→ **RECORDS SHOWN**
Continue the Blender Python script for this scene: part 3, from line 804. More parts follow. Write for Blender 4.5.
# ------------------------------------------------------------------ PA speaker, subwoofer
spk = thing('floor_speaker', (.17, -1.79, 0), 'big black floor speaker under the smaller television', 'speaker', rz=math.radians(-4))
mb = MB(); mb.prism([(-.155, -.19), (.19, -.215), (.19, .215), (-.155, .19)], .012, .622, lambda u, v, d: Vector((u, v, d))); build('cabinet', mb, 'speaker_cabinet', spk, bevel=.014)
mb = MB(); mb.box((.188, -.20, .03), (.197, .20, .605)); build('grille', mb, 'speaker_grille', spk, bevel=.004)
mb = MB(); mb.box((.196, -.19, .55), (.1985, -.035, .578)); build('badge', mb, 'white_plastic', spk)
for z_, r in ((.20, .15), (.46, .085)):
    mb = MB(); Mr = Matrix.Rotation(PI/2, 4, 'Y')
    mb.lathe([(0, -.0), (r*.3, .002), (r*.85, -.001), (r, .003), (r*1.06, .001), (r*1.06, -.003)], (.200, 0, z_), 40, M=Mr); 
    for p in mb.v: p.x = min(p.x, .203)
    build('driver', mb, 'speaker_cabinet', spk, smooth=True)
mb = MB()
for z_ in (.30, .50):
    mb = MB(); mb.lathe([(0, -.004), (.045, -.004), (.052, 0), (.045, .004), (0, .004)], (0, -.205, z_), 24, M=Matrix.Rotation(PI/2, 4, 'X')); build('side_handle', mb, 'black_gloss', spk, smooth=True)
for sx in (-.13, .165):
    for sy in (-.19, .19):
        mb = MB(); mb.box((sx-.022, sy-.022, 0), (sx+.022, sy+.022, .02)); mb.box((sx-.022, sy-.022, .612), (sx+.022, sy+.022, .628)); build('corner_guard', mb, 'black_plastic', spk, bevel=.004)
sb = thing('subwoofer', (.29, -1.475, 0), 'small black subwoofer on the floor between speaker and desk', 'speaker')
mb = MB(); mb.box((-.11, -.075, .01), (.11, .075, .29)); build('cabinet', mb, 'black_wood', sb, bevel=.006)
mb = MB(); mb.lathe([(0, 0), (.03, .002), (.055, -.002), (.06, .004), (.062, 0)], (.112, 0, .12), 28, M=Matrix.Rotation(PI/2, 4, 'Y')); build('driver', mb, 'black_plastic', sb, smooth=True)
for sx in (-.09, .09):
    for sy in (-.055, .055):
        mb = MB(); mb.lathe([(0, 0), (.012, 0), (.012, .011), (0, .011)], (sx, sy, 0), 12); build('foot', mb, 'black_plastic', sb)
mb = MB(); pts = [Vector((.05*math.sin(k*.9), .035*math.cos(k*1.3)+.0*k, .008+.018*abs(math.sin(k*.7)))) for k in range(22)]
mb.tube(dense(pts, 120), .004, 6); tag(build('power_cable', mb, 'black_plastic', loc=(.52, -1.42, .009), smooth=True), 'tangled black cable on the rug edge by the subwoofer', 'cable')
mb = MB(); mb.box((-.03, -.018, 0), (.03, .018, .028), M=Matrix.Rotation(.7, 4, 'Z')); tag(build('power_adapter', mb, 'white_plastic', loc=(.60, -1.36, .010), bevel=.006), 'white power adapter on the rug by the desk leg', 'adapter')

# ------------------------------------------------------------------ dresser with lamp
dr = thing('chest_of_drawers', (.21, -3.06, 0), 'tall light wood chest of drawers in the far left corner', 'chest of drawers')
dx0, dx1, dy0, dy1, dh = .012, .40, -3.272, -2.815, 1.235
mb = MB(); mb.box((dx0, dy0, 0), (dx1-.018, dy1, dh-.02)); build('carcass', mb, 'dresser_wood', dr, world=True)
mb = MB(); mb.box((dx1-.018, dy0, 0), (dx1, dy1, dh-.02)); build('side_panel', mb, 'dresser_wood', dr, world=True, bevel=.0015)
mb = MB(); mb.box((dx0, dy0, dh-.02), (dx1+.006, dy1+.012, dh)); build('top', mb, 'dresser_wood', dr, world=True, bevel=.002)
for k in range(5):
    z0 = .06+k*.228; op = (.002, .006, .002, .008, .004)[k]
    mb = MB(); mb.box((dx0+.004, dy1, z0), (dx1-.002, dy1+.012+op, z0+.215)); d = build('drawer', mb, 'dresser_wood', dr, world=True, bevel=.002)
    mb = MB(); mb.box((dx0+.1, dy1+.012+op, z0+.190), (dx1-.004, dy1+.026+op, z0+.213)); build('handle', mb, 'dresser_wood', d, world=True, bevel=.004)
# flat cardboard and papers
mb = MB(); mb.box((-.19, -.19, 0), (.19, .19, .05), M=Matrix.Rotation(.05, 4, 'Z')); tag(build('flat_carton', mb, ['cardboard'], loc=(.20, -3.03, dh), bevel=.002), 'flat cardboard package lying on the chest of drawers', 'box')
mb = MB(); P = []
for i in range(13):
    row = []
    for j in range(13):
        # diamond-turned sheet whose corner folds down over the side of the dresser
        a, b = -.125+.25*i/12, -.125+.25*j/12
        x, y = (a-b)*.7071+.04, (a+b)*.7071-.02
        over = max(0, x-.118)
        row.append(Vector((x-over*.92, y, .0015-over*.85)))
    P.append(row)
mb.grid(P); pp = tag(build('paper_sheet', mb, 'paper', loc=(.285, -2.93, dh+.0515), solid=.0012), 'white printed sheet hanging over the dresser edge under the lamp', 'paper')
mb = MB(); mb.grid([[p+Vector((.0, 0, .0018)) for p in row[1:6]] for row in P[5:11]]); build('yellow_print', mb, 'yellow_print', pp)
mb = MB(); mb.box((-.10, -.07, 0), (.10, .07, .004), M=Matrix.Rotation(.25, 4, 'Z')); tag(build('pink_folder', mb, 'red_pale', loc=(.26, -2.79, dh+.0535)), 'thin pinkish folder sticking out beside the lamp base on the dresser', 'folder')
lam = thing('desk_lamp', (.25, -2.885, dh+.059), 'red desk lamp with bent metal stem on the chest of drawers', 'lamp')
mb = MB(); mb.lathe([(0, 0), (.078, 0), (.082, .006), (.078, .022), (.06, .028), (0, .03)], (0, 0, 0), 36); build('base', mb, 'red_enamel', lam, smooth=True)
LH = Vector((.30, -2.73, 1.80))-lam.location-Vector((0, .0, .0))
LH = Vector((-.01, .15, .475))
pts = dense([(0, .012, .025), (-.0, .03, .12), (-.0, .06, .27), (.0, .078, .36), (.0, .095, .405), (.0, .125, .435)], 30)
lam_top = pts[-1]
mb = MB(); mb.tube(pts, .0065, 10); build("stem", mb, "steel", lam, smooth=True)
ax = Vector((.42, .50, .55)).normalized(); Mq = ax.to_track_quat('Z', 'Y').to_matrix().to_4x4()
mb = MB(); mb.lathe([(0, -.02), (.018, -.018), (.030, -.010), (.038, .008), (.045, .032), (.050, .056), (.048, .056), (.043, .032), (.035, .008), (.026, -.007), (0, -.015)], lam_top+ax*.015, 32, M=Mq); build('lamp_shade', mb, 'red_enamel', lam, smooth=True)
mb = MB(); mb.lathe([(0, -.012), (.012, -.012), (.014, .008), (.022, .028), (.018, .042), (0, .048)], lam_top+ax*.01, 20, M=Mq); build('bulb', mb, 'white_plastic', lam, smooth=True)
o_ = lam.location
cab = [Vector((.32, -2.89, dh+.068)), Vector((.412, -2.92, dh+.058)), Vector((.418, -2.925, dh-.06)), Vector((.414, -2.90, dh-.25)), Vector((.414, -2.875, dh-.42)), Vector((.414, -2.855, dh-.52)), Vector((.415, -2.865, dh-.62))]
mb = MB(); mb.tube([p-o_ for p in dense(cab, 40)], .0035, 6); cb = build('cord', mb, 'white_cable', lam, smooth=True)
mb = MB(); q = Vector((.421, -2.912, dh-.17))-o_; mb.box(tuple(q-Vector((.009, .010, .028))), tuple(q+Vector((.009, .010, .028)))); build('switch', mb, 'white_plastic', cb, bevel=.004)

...

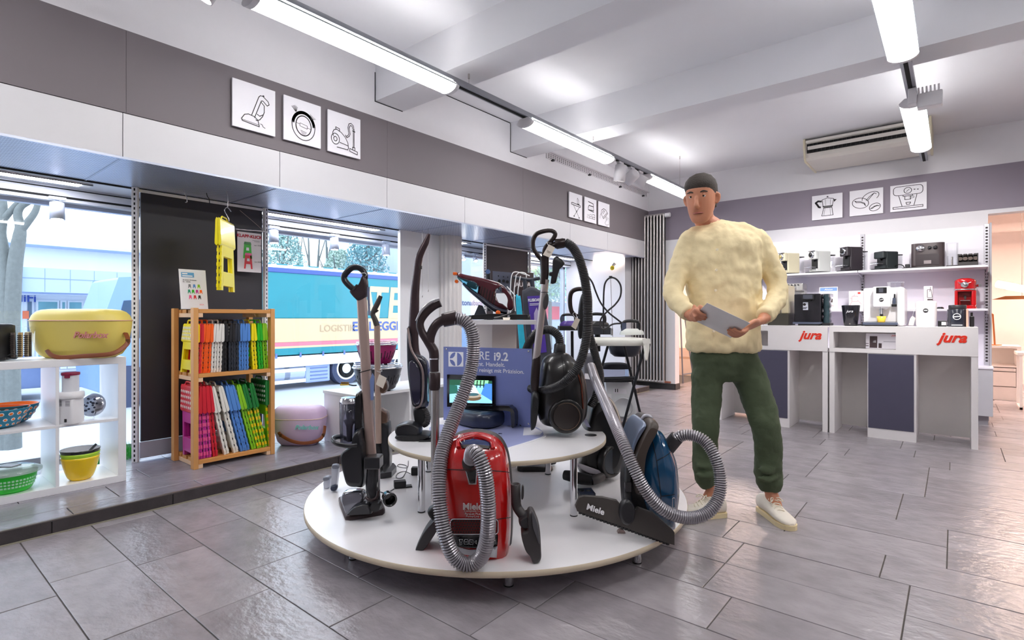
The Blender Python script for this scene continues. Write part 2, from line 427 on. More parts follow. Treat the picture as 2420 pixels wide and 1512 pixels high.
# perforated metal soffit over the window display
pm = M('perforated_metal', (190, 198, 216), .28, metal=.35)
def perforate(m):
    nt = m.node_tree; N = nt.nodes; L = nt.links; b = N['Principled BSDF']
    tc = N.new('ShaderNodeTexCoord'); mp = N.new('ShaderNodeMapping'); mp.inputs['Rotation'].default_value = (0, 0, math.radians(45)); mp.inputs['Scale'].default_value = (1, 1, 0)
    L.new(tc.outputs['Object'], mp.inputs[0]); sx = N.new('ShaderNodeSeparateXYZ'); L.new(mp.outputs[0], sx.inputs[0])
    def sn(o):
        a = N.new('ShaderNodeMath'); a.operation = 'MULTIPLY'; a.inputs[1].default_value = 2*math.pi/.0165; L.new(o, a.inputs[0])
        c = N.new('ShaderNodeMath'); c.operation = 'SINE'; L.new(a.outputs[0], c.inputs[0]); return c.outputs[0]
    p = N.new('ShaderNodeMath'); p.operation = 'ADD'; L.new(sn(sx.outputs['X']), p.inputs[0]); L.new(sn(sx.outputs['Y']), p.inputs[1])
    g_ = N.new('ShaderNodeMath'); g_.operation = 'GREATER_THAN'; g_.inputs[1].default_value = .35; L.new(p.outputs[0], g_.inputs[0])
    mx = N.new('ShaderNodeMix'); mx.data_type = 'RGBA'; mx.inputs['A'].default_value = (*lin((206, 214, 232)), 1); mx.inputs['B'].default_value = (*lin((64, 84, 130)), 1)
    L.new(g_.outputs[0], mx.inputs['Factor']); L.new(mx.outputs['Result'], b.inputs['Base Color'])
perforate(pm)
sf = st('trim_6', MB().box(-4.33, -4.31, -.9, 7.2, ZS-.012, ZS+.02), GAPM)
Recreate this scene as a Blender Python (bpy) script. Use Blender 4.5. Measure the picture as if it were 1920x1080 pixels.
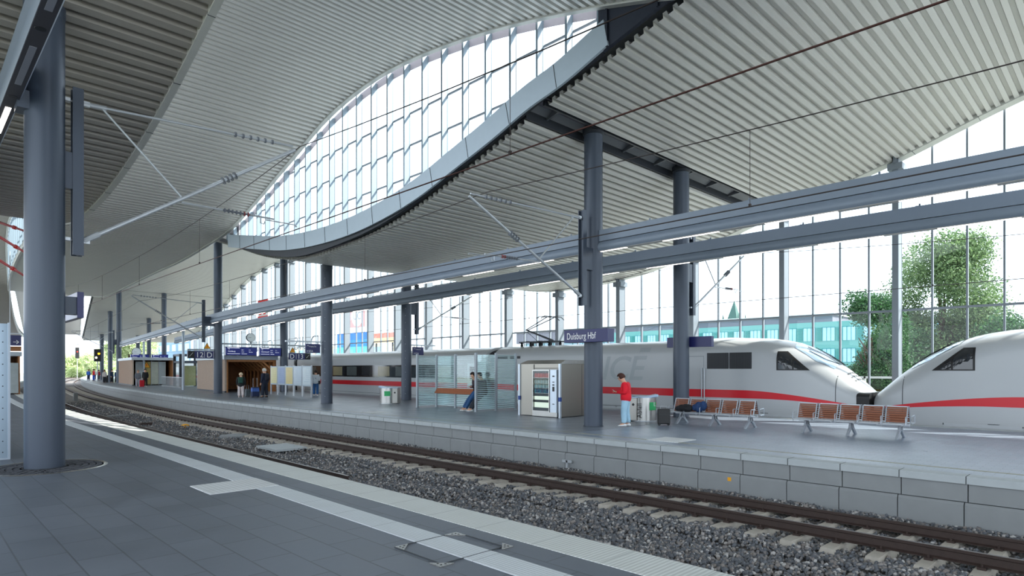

==

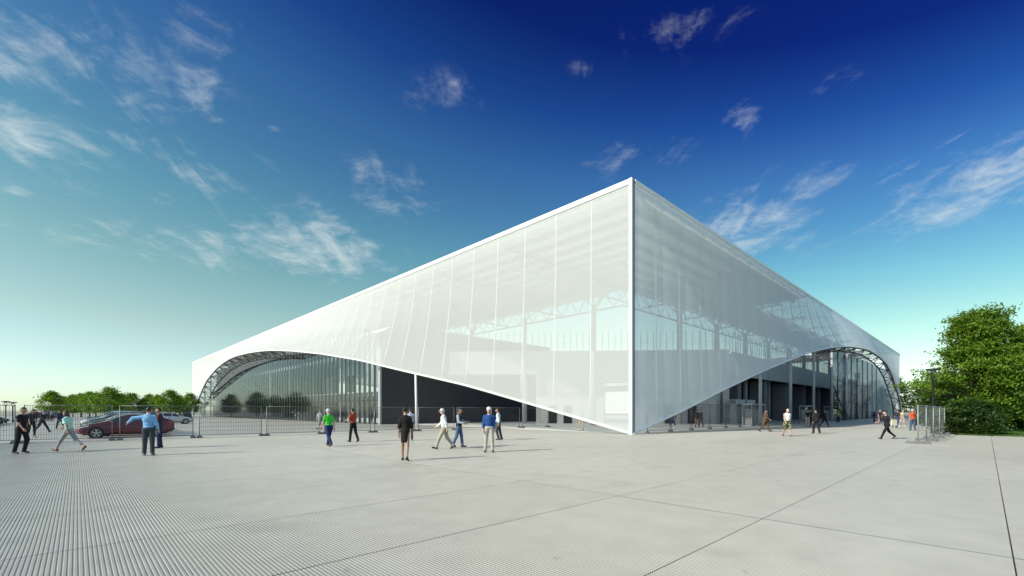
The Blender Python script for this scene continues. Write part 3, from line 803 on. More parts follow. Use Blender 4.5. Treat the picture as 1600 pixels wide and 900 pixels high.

→ **GIVEN EXERCISE**
Retype exactly, and only, the lines from the one containing "1512 pixels high." through the one containing "Recreate this scene", both included.

→ **OUTPUT FOR THIS TASK**
The Blender Python script for this scene continues. Write part 2, from line 427 on. More parts follow. Treat the picture as 2420 pixels wide and 1512 pixels high.
# perforated metal soffit over the window display
pm = M('perforated_metal', (190, 198, 216), .28, metal=.35)
def perforate(m):
    nt = m.node_tree; N = nt.nodes; L = nt.links; b = N['Principled BSDF']
    tc = N.new('ShaderNodeTexCoord'); mp = N.new('ShaderNodeMapping'); mp.inputs['Rotation'].default_value = (0, 0, math.radians(45)); mp.inputs['Scale'].default_value = (1, 1, 0)
    L.new(tc.outputs['Object'], mp.inputs[0]); sx = N.new('ShaderNodeSeparateXYZ'); L.new(mp.outputs[0], sx.inputs[0])
    def sn(o):
        a = N.new('ShaderNodeMath'); a.operation = 'MULTIPLY'; a.inputs[1].default_value = 2*math.pi/.0165; L.new(o, a.inputs[0])
        c = N.new('ShaderNodeMath'); c.operation = 'SINE'; L.new(a.outputs[0], c.inputs[0]); return c.outputs[0]
    p = N.new('ShaderNodeMath'); p.operation = 'ADD'; L.new(sn(sx.outputs['X']), p.inputs[0]); L.new(sn(sx.outputs['Y']), p.inputs[1])
    g_ = N.new('ShaderNodeMath'); g_.operation = 'GREATER_THAN'; g_.inputs[1].default_value = .35; L.new(p.outputs[0], g_.inputs[0])
    mx = N.new('ShaderNodeMix'); mx.data_type = 'RGBA'; mx.inputs['A'].default_value = (*lin((206, 214, 232)), 1); mx.inputs['B'].default_value = (*lin((64, 84, 130)), 1)
    L.new(g_.outputs[0], mx.inputs['Factor']); L.new(mx.outputs['Result'], b.inputs['Base Color'])
perforate(pm)
sf = st('trim_6', MB().box(-4.33, -4.31, -.9, 7.2, ZS-.012, ZS+.02), GAPM)
Recreate this scene as a Blender Python (bpy) script. Use Blender 4.5. Measure the picture as if it were 1920x1080 pixels.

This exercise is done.